自身のキャリアにおいて、なぜその仕事を行っているのかよくわからなかったときのことを思い出してください。どこへ向かうともなく車輪の中を走り続けるハムスターのように感じませんでしたか? それでは疲れ果ててしまいます。V2MOM があれば、自身の業務がより大きな組織をどのように支えているのか、そしてその業務がなぜ重要なのかがわかるようになります。自身が影響を及ぼし、何かを変えていると実感することは素晴らしいことです。
- 従業員の 100% に、各自の V2MOM を期日までに作成して公開することが義務付けられています。
- Salesforce の従業員の 95% が、自らの業務が会社の成功にどのように貢献しているか理解していると述べています。
- V2MOM は、タウンホールミーティングや四半期ビジネスレビューでも話し合いのフレームワークとして使用されています。
組織の完全な意思統一ほど大切なことはありません。
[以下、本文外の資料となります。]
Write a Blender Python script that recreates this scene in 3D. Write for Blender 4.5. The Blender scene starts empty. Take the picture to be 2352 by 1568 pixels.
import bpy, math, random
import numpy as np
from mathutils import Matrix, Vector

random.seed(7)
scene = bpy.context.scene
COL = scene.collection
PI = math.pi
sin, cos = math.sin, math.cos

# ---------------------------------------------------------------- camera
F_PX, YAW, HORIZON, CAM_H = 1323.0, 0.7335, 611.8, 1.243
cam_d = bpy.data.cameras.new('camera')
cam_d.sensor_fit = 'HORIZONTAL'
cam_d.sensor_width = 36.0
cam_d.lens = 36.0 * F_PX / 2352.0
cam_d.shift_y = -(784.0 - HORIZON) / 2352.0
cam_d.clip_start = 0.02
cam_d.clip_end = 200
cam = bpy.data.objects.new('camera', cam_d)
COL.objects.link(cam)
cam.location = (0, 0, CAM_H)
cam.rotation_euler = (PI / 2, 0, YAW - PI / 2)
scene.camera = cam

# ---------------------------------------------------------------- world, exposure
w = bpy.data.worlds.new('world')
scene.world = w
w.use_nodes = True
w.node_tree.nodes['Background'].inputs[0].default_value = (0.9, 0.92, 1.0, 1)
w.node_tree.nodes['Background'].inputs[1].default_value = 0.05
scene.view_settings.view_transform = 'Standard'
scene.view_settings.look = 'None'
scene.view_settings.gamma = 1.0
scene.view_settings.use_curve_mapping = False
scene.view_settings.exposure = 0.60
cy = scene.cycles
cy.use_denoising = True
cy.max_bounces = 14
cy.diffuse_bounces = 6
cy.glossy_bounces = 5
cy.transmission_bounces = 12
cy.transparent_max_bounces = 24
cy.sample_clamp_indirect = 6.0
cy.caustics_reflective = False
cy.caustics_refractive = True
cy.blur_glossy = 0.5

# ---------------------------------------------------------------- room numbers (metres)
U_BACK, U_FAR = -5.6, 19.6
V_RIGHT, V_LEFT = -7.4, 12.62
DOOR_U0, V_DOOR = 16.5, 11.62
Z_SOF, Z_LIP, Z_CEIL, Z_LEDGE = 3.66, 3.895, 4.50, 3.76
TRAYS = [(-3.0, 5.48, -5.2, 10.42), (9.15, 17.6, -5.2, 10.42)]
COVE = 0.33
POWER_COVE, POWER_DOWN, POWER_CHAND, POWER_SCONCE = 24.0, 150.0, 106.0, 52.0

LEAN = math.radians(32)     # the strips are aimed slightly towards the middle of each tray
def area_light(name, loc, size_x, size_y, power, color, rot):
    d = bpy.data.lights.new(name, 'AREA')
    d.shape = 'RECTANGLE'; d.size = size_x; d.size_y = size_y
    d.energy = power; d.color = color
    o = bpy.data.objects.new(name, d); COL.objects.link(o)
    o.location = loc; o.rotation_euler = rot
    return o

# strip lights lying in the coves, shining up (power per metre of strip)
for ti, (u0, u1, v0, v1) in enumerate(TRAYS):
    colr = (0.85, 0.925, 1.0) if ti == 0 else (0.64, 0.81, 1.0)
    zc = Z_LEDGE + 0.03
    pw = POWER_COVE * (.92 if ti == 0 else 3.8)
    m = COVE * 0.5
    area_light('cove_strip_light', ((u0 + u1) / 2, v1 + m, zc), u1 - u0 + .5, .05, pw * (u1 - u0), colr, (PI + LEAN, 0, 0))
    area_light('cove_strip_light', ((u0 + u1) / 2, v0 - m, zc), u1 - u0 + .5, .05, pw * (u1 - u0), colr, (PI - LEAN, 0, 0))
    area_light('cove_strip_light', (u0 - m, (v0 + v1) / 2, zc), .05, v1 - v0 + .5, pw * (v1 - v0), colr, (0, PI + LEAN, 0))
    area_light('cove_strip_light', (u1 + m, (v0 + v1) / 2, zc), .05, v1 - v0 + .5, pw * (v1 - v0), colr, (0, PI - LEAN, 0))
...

従業員が 100% 同じ方向に進み、互いに支え合い、どれほど組織に貢献しているかを実感することでやる気が増す、その威力を想像してみてください。
あなたが V2MOM を初めて作成する従業員であるなら、物怖じすることなく、V2MOM を誘導灯のように考えてください。V2MOM を作成した経験がある場合は、これまで読んだ内容を振り返り、V2MOM の効果を高めることを検討します。マネージャーである場合は、どうすれば V2MOM をより効率的に使用して、チームを管理し、積極的に取り組ませることができるか検討します。
そして、会社が現在 V2MOM を使用していない場合は、V2MOM の原則を自身の目標設定プロセスにどのように適用できるかを考えます。もしかしたらあなたの影響で、会社が組織内の意思統一を図るために V2MOM を使い始めるかもしれません。